The earth is just a silly ball
To them, through which they simply pass,
Like dustmaids through a drafty hall
Or photons through a sheet of glass.
They snub the most exquisite gas,
Ignore the most substantial wall,
Cold-shoulder steel and sounding brass,
Insult the stallion in his stall,
And scorning barriers of class,
Infiltrate you and me! Like tall
And painless guillotines, they fall
Down through our heads into the grass.
At night, they enter at Nepal
And pierce the lover and his lass
From underneath the bed-you call
It wonderful; I call it crass.


The New Yorker Magazine
, Inc., 1960


Notice that Updike refers to neutrinos entering the earth at night from Nepal. What he is referring to is the fact that the Sun emits an enormous flux of neutrinos. So, during the day, “solar neutrinos” stream down on us, and at night, they stream up at us, having rained down on the other side of the earth and passed entirely through it. There are two other kinds of neutrinos hitting us all the time. The universe is filled with neutrinos—roughly the same number as there are particles of light. These come at us equally from every direction. There are also lots of neutrinos produced in the atmosphere when highly energetic particles (e.g. protons) from outer space (“cosmic rays”) impinge upon the earth, as they do in copious quantities. These are the so-called “atmospheric” neutrinos”.

If neutrinos pass right through matter, how does one ever detect them? After all, detectors are made of matter, and the neutrinos should pass right through them too. The answer is that neutrinos interact extremely weakly, but do interact. So the vast majority do pass through matter, but on rare occasions one does interact with ordinary matter. (This is governed by quantum mechanics, so that which one interacts is a matter of chance.) By having a huge amount of ordinary matter in one’s detector, one gives neutrinos more opportunities to interact.

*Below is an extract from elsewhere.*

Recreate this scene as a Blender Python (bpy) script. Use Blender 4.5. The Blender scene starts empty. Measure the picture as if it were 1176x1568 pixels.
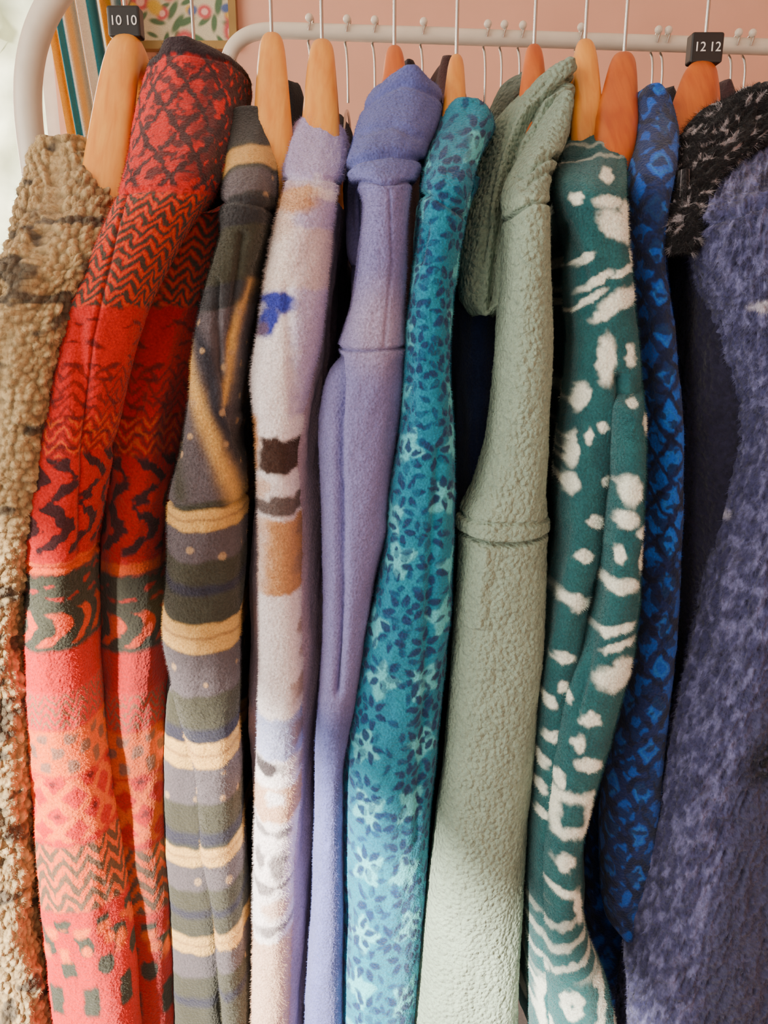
import bpy, math, numpy as np
from mathutils import Vector
rng=np.random.default_rng(7)
F=1207.0; TH=math.radians(15); CY=-0.6; CZ=1.35
ct,st=math.cos(TH),math.sin(TH)
def P(px,py,Y):
    px=np.asarray(px,float);py=np.asarray(py,float)
    u=(784-py)/F
    dy=ct+u*st; dz=-st+u*ct
    t=(Y-CY)/dy
    return (px-588)/F*t, CZ+dz*t, t
def X_at(px,Y,Z):
    return (px-588)/F*((Y-CY)*ct-(Z-CZ)*st)
def lin(c):
    c=np.asarray(c,float)/255.
    return np.where(c<=0.04045,c/12.92,((c+0.055)/1.055)**2.4)
# ---------- noise
def _h(ix,iy,iz,seed):
    h=(ix*374761393+iy*668265263+iz*1274126177+seed*974634777)&0xffffffff
    h=((h^(h>>13))*1274126177)&0xffffffff
    h=h^(h>>16)
    return (h&0xffff)/65535.0
def vn(x,y,seed=0):
    x=np.asarray(x,float);y=np.asarray(y,float)
    fx=np.floor(x);fy=np.floor(y)
    ix=fx.astype(np.int64);iy=fy.astype(np.int64)
    tx=x-fx;ty=y-fy
    tx=tx*tx*(3-2*tx);ty=ty*ty*(3-2*ty)
    iz=np.zeros_like(ix)
    a=_h(ix,iy,iz,seed);b=_h(ix+1,iy,iz,seed);c=_h(ix,iy+1,iz,seed);d=_h(ix+1,iy+1,iz,seed)
    return (a+(b-a)*tx)*(1-ty)+(c+(d-c)*tx)*ty
def fbm(x,y,seed=0,o=3):
    r=0;a=1;t=0
    for i in range(o):
        r=r+a*vn(x*2**i,y*2**i,seed=seed+i*17);t+=a;a*=.5
    return r/t
def sstep(a,b,x):
    t=np.clip((x-a)/(b-a+1e-9),0,1);return t*t*(3-2*t)
def mix(c,col,m):
    m=np.clip(m,0,1)[...,None]
    return c*(1-m)+lin(col)*m
def ell(x,y,cx,cy,rx,ry,ang=0,soft=.35):
    a=math.radians(ang);dx=x-cx;dy=y-cy
    u=(dx*math.cos(a)+dy*math.sin(a))/rx;v=(-dx*math.sin(a)+dy*math.cos(a))/ry
    return 1-sstep(1-soft,1+soft,np.sqrt(u*u+v*v))
def scatter(x,y,cell,rx,ry,seed,dens=1.,amin=0,amax=180,soft=.35):
    cx=np.floor(x/cell).astype(np.int64);cy=np.floor(y/cell).astype(np.int64)
    out=np.zeros(x.shape)
    z=np.zeros_like(cx)
    for i in(-1,0,1):
        for j in(-1,0,1):
            gx=cx+i;gy=cy+j
            px=(gx+.15+.7*_h(gx,gy,z,seed))*cell;py=(gy+.15+.7*_h(gx,gy,z,seed+1))*cell
            an=np.radians(amin+(amax-amin)*_h(gx,gy,z,seed+2))
            sc=.7+.6*_h(gx,gy,z,seed+3)
            on=(_h(gx,gy,z,seed+4)<dens)
            dx=x-px;dy=y-py
            u=(dx*np.cos(an)+dy*np.sin(an))/(rx*sc);v=(-dx*np.sin(an)+dy*np.cos(an))/(ry*sc)
            out=np.maximum(out,on*(1-sstep(1-soft,1+soft,np.sqrt(u*u+v*v))))
    return out
def worley(x,y,cell,seed,jit=.8):
    cx=np.floor(x/cell).astype(np.int64);cy=np.floor(y/cell).astype(np.int64);z=np.zeros_like(cx)
    best=np.full(x.shape,9.);ang=np.zeros(x.shape);hh=np.zeros(x.shape)
    for i in(-1,0,1):
        for j in(-1,0,1):
            gx=cx+i;gy=cy+j
            px=gx+.5+jit*(_h(gx,gy,z,seed)-.5);py=gy+.5+jit*(_h(gx,gy,z,seed+1)-.5)
            dx=x/cell-px;dy=y/cell-py;d=np.hypot(dx,dy);m=d<best
            best=np.where(m,d,best);ang=np.where(m,np.arctan2(dy,dx),ang);hh=np.where(m,_h(gx,gy,z,seed+2),hh)
    return best,ang,hh
def leafstar(x,y,cell,seed,n,r0,r1,wd,jit=.45,soft=.035):
    r,a,h=worley(x,y,cell,seed,jit)
    sec=2*math.pi/n
    off=((a+h*6.28)%sec)-sec/2
    t=np.clip((r-r0)/(r1-r0),0,1)
    half=wd*np.sin(math.pi*t**.8)
    return (1-sstep(-soft,soft,np.abs(off)*r-half))*(r>r0)*(r<r1),h
def band(v,a,b,s=4): return sstep(a-s,a+s,v)*(1-sstep(b-s,b+s,v))
def pline(x,y,pts,w):
    d=np.full(x.shape,1e9)
    for (x0,y0),(x1,y1) in zip(pts[:-1],pts[1:]):
        L=(x1-x0)**2+(y1-y0)**2
        t=np.clip(((x-x0)*(x1-x0)+(y-y0)*(y1-y0))/L,0,1)
        d=np.minimum(d,np.hypot(x-x0-t*(x1-x0),y-y0-t*(y1-y0)))
    return np.exp(-(d/w)**2)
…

That is why neutrino detectors typically contain thousands of tons of water or metal or some other material.

In the so-called Standard Model, which is now about 40 years old, neutrinos are massless particles (as “photons” and “gravitons” are also believed to be). Hence John Updike’s statement that “they have no mass”. For a long time, however, theorists speculated that neutrinos may actually have a tiny mass. If neutrinos have mass, then a very curious phenomenon becomes possible: one type of neutrino (say, a “tau neutrino”) can slowly morph into another type (say, a “muon neutrino”). In fact, neutrinos should morph into each other and back again in a periodic way—hence these are called “neutrino oscillations”

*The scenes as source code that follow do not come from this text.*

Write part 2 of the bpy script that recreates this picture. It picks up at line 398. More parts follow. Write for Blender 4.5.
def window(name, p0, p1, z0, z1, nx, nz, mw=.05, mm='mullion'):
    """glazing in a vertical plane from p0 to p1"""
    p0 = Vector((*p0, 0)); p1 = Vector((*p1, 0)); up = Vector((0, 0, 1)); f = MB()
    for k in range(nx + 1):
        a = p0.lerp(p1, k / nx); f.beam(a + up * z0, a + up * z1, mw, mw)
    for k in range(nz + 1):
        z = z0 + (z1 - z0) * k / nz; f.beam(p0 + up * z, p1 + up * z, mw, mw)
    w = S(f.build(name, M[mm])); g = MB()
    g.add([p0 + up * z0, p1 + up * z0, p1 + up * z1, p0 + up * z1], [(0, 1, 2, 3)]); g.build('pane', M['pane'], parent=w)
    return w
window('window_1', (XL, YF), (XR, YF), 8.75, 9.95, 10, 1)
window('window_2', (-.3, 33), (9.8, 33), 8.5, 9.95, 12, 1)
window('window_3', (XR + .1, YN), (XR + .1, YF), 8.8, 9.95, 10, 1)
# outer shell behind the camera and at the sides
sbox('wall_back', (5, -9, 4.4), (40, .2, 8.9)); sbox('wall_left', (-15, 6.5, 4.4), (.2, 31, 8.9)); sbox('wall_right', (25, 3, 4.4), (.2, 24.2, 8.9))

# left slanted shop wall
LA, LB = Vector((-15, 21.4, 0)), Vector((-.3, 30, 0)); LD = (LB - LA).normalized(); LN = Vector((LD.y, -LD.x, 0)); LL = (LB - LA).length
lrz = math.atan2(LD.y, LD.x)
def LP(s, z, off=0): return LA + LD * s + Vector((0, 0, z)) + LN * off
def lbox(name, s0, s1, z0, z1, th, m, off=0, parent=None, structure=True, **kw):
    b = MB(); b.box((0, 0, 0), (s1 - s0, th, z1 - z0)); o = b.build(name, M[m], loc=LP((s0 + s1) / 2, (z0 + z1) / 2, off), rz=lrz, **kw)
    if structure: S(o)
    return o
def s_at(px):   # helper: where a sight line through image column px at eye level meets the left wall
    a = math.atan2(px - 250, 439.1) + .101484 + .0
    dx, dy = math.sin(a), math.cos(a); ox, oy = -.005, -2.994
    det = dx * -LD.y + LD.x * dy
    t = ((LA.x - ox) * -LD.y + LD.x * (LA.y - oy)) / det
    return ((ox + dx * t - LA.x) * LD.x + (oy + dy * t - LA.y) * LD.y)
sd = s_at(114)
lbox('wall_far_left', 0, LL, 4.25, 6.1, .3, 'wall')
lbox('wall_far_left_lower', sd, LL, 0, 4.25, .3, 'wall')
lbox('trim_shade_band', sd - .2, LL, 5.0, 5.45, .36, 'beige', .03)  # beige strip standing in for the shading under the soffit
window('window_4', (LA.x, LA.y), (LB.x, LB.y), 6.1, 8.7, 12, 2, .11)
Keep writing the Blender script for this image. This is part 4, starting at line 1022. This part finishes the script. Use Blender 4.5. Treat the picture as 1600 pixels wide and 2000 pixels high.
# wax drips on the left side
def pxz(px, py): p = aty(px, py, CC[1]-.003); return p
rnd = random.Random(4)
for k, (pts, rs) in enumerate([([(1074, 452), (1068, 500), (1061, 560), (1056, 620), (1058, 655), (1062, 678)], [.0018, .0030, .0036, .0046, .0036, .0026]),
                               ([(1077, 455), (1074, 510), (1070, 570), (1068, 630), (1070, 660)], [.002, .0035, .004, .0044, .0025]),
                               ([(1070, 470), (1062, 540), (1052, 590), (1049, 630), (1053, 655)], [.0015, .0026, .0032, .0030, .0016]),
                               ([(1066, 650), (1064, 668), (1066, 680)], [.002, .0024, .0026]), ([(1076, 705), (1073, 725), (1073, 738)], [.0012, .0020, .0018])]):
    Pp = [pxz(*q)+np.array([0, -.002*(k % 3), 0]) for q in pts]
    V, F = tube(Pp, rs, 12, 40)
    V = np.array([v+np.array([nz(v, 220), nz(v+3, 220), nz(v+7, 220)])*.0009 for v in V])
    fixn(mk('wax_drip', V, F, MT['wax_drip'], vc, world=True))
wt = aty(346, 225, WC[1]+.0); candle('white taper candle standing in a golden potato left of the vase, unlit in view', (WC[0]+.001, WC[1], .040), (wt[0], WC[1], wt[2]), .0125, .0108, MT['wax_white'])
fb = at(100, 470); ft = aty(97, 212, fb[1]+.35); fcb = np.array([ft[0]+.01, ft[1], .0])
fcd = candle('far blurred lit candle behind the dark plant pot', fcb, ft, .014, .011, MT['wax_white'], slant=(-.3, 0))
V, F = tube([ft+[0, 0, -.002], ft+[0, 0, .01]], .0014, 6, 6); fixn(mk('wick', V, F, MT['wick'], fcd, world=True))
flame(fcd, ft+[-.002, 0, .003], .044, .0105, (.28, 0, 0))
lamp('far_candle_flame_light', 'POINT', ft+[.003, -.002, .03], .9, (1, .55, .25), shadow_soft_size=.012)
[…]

Since the 1960s there have been hints in the data that this effect was happening in “solar neutrinos”. Since people understood fairly well how the Sun burns, i.e. the nuclear reactions that power the Sun, they could calculate the rate at which neutrinos are streaming out of the Sun. (This is closely related to how much light is coming out of the Sun.) They started measuring the “flux” of solar neutrinos in the 1960s using the large detectors I was talking about. They saw only about half as many neutrinos as should have been there. An explanation suggested by theorists at the time was that en route from the center of the Sun to the earth about half the solar neutrinos (which start off as electron neutrinos) “oscillated” into muon neutrinos, which the detectors of that time could not see. This turns out to be correct, but because of uncertainties in the precise details of how the Sun burns, this remained unconfirmed until the late 1990s. Meanwhile in 1998 another big discovery was made: In the so-called “atmospheric neutrinos” I mentioned earlier, many muon neutrinos were oscillating into tau neutrinos. These two results showed that neutrinos have non-zero (but tiny) masses. The mass of the heaviest neutrino is roughly 10 million times lighter than an electron.

This fact tells us that there is something going on that lies beyond the original Standard Model. The most likely possibility is that these neutrino masses come from processes that are predicted to exist in so-called “grand unified theories”—theories that unify the three non-gravitational forces. They are therefore windows onto a realm of phenomena that are very hard to get any direct information about. That is one reason why theorists are very interested in them.

What have the experiments the LA Times is talking about now seen? The oscillations of muon and tau neutrinos have (it is reported) now been seen directly in the laboratory. They produced a beam of muon neutrinos (which came from the decay of “muons”) at an accelerator (at CERN) and allowed that beam to propagate for many miles until they were largely morphed into tau neutrinos. Some of those tau neutrinos then interacted and produced “tau leptons” (remember: a heavier version of the electron). These tau leptons were then observed. This was a very direct confirmation of what was shown by more indirect means in 1998.